Jackson and Redmond both appear in Monroe County census records. In 1870, an illiterate “mulatto” man named Goodwin Jackson, age twenty-two, was living near Indian Bay in Jackson Township of Monroe County with his wife, Charity. He was still there in 1880, and by that time, he and Charity had four children. Newspaper reports were not kind to him. The Arkansas Gazette noted that he “had the appearance of not being very intelligent,” while the Memphis Daily Appeal referred to him as “a bad negro,” noting that he had “attempted to knife Mr. Wiley Washington, one of our planters here, before the war, who in turn cut the negro’s throat from ear to ear, but did not kill him. Jackson’s brother murdered his own brother in this county several years ago, about the small sum of twenty-five cents, and was hanged for the deed.”

In 1870, fifty-year-old farm laborer Sandy Redmond was also living near Indian Bay with his wife, Emily Redmond. He, too, was illiterate. The Gazette described him as “a man much liked by both black and white,” noting that his death “provoked great excitement and indignation among his friends and acquaintances.”

According to a May 24, 1885, report in the Arkansas Gazette, on November 20, 1884, Sandy Redmond and John Arthurs (sometimes referred to as Arthur) had a dispute on Lawrence Mayo’s plantation near Indian Bay. Goodwin Jackson was part of the crowd looking on. Jackson’s wife passed by and chastised Redmond for “using language unbecoming his standing as a deacon of the church.” Redmond, using “a most opprobrious epithet,” said it was none of her business. Jackson, feeling his wife had been insulted, then struck Redmond twice with a fence rail, killing him.

Jackson was arrested for murder, and Arthurs was held as an accomplice. (There is no mention of John Arthurs in public records, however.) Arthurs escaped, but Goodwin was tried and convicted at the fall session of the Monroe County Circuit Court. He was sentenced to hang on May 8, but Governor Simon P. Hughes delayed the execution until May 22. A correspondent named “Brick” wrote to the Gazette expressing outrage at this delay. He reported that newspapers had already advertised the hanging, and a crowd had begun to gather. The delay was a disappointment to local merchants, who had prepared for a “big run on business.”

The execution was later set for May 22 and took place before a large crowd swelled by excursions run into Clarendon by the railroad. The crowd, estimated by various sources as between 2,000 and 10,000, was reportedly mostly made up of African Americans. The Gazette reported that Jackson was still proclaiming his innocence and was “either very stupid or is playing a fine game.”

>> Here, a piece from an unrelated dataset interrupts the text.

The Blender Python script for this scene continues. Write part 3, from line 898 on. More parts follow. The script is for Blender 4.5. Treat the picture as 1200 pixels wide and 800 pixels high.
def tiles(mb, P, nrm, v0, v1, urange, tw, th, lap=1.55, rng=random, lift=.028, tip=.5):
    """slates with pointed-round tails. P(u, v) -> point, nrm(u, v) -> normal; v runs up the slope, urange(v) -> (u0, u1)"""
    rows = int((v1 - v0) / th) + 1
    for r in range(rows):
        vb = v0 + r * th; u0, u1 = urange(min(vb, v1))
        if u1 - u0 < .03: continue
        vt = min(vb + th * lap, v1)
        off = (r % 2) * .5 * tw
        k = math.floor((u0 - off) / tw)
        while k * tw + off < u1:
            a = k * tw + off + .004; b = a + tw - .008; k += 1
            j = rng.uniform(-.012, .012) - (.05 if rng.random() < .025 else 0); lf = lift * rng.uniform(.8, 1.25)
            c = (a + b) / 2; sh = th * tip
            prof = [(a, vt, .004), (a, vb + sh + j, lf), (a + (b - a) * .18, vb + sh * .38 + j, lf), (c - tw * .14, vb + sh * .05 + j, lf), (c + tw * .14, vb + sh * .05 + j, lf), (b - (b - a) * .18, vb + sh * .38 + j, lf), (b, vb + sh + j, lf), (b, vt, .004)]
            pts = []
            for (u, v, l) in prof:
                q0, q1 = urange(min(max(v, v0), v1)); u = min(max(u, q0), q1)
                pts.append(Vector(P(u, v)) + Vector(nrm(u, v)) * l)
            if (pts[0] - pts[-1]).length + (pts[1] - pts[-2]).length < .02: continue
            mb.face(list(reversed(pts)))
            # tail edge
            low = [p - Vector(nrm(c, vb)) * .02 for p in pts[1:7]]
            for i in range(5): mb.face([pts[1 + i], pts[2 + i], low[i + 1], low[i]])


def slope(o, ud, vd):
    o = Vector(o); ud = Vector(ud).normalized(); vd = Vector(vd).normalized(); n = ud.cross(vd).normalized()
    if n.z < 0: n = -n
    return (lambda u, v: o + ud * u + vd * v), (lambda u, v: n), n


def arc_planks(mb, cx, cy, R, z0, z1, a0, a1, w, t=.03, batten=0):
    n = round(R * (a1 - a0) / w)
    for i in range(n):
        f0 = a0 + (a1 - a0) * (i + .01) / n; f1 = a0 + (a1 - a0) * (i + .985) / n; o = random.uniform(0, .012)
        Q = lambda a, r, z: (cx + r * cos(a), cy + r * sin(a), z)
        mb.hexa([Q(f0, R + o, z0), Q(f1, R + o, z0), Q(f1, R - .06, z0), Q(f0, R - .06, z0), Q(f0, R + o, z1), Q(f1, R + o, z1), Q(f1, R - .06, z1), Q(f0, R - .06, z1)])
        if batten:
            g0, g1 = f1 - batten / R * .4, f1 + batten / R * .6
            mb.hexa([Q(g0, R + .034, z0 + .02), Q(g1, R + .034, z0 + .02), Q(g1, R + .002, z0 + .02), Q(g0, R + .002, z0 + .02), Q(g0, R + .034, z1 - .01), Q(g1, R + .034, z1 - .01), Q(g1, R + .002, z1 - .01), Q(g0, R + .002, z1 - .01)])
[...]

The Memphis Daily Appeal published a dramatic article on the hanging, reporting: “As the sheriff and party pushed their way through the dense crowd of colored people that had assembled…a deathlike stillness overspread the crowd. The stillness was broken by the plaintive and weird moans started by the colored women.” By this time, according to the Appeal, Jackson was admitting his guilt, saying that he was in “the heat of passion” when he committed the crime, and blaming his actions on the “fact that my associations all my life were bad.” The Gazette, on the other hand, said he had neither confessed or claimed innocence of the crime, and reported that his lengthy remarks were given “in a very loud, wild, disconnected way, [with him] frequently jumping up and down on the scaffold wildly beating himself and making swaying gestures with his right hand.”

In late July 1885, John Arthur, for whom the governor had issued a $200 reward, was still a fugitive, and local wisdom held that he would soon be captured and lynched. His fate is unknown.

For additional information:
“Appeal Specials.” Memphis Daily Appeal, May 23, 1885, p. 1.

“Clarendon.” Arkansas Daily Gazette, July 28, 1885, p. 2.

“A Disappointed Crowd.” Arkansas Gazette, May 13, 1885, p. 2.

“Executed.” Daily Arkansas Gazette, May 23, 1885, p. 1.

“Indian Bay, Arkansas.” Memphis Daily Appeal, May 30, 1885, p. 2.

“Jerked to Eternity.” Arkansas Gazette, May 24, 1885, p. 3.